Pictures stay out of this copy, which runs from the first line of the material through the line containing "col = scene.collection".

Scene script records
====
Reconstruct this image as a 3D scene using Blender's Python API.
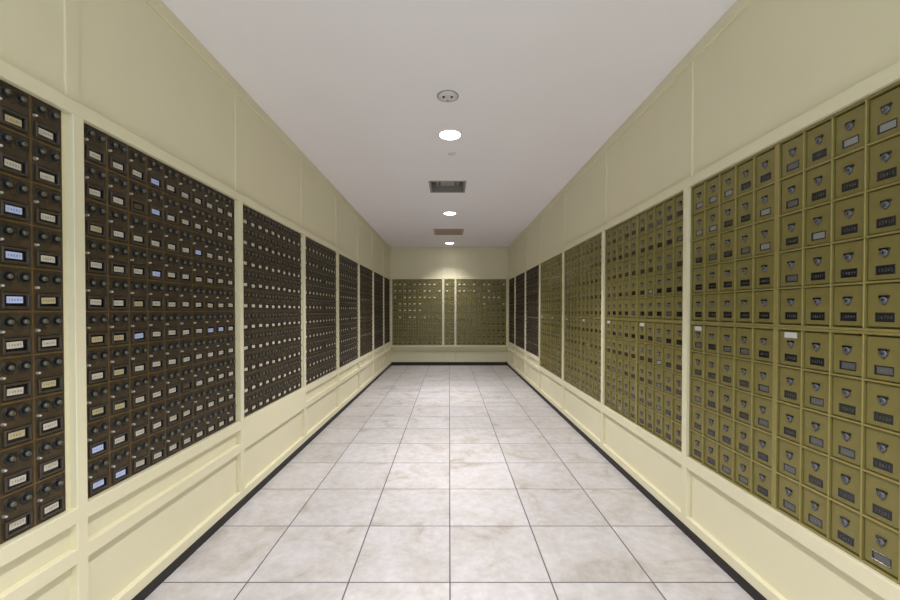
import bpy, bmesh, math, random
from mathutils import Matrix, Vector
PI = math.pi
rng = random.Random(7)
scene = bpy.context.scene
for o in list(bpy.data.objects): bpy.data.objects.remove(o)
col = scene.collection

# ------------------------------------------------------------------ camera
F = 388.0                                   # focal length in pixels of a 900 px wide picture
EYE = 1.22
cam_data = bpy.data.cameras.new('camera'); cam = bpy.data.objects.new('camera', cam_data); col.objects.link(cam)
cam.location = (0, 0, EYE); cam.rotation_euler = (PI/2-0.0117, 0, 0)
cam_data.sensor_width = 36; cam_data.lens = 36*F/900
cam_data.shift_x = 0.7/900; cam_data.shift_y = 15.0/900
cam_data.clip_start = 0.02
scene.camera = cam

# ------------------------------------------------------------------ light
world = bpy.data.worlds.new('world'); scene.world = world; world.use_nodes = True
bg = world.node_tree.nodes['Background']
bg.inputs['Color'].default_value = (0.84, 0.93, 1.0, 1)
bg.inputs['Strength'].default_value = 1.0    # daylight of the lobby behind the camera
LAMP_W = 180; LAMP_COL = (0.99, 0.96, 0.98)
LAMP_ANGLE = 111; LAMP_BLEND = 1.0
scene.view_settings.view_transform = 'Standard'; scene.view_settings.look = 'None'
scene.view_settings.gamma = 1; scene.view_settings.use_curve_mapping = False
scene.view_settings.exposure = 1.0

# ------------------------------------------------------------------ materials
def lin(c): return tuple(((v/255+0.055)/1.055)**2.4 if v > 10 else v/255/12.92 for v in c) + (1,)
def mat(name, rgb, rough=0.5, metal=0.0, noise=0.0, nscale=20, bump=0.0, emit=0, stretch=None):
    m = bpy.data.materials.new(name); m.use_nodes = True
    nt = m.node_tree; b = nt.nodes['Principled BSDF']
    c = lin(rgb)
    b.inputs['Base Color'].default_value = c
    b.inputs['Roughness'].default_value = rough; b.inputs['Metallic'].default_value = metal
    if noise or bump:
        tc = nt.nodes.new('ShaderNodeTexCoord'); mp = nt.nodes.new('ShaderNodeMapping')
        if stretch: mp.inputs['Scale'].default_value = stretch
        geo = nt.nodes.new('ShaderNodeNewGeometry')
        nt.links.new(geo.outputs['Position'], mp.inputs['Vector'])
        n = nt.nodes.new('ShaderNodeTexNoise'); n.inputs['Scale'].default_value = nscale; n.inputs['Detail'].default_value = 5
        nt.links.new(mp.outputs['Vector'], n.inputs['Vector'])
        if noise:
            r = nt.nodes.new('ShaderNodeMapRange')
            r.inputs['From Min'].default_value = 0.3; r.inputs['From Max'].default_value = 0.7
            r.inputs['To Min'].default_value = 1-noise; r.inputs['To Max'].default_value = 1+noise
            nt.links.new(n.outputs['Fac'], r.inputs['Value'])
            mx = nt.nodes.new('ShaderNodeVectorMath'); mx.operation = 'SCALE'
            mx.inputs[0].default_value = c[:3]
            nt.links.new(r.outputs['Result'], mx.inputs['Scale'])
            nt.links.new(mx.outputs['Vector'], b.inputs['Base Color'])
        if bump:
            bp = nt.nodes.new('ShaderNodeBump'); bp.inputs['Strength'].default_value = bump; bp.inputs['Distance'].default_value = 0.002
            nt.links.new(n.outputs['Fac'], bp.inputs['Height']); nt.links.new(bp.outputs['Normal'], b.inputs['Normal'])
    if emit:
        b.inputs['Emission Color'].default_value = c; b.inputs['Emission Strength'].default_value = emit
    return m
M = {}
M['cream'] = mat('cream_paint', (224, 218, 187), 0.5, noise=0.015, nscale=3, bump=0.05)
M['ceiling'] = mat('ceiling_paint', (245, 242, 246), 0.9, noise=0.01, nscale=2)
M['black'] = mat('black_vinyl', (34, 31, 30), 0.6, noise=0.1, nscale=8)
M['brown'] = mat('aged_bronze', (66, 53, 32), 0.55, 0.1, noise=0.28, nscale=40)
M['brownrim'] = mat('bronze_bezel', (66, 57, 45), 0.5, 0.15, noise=0.2, nscale=60)
M['brass'] = mat('worn_brass', (118, 96, 48), 0.45, 0.4, noise=0.3, nscale=50)
M['dial'] = mat('black_dial', (18, 20, 19), 0.35)
M['silver'] = mat('nickel', (112, 110, 98), 0.45, 0.65)
M['glassdark'] = mat('dark_window', (16, 17, 22), 0.15)
M['card_white'] = mat('white_card', (198, 192, 176), 0.7)
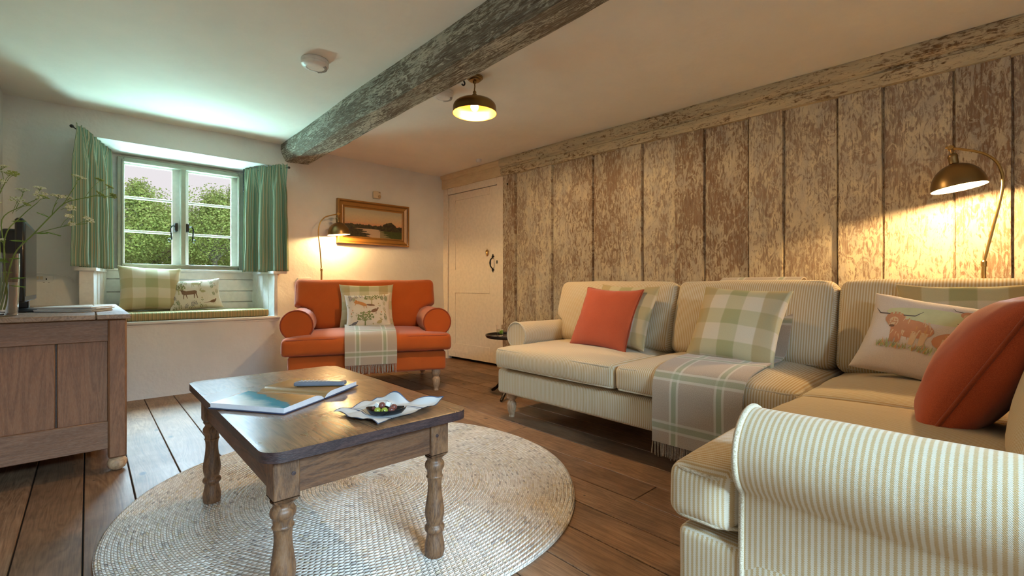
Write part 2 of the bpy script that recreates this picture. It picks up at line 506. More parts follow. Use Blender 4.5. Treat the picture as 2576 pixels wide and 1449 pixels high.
====
# Task answer
Reconstruct this image as a 3D scene using Blender's Python API.
import bpy, bmesh, math, random
from mathutils import Matrix, Vector
PI = math.pi
rng = random.Random(7)
scene = bpy.context.scene
for o in list(bpy.data.objects): bpy.data.objects.remove(o)
col = scene.collection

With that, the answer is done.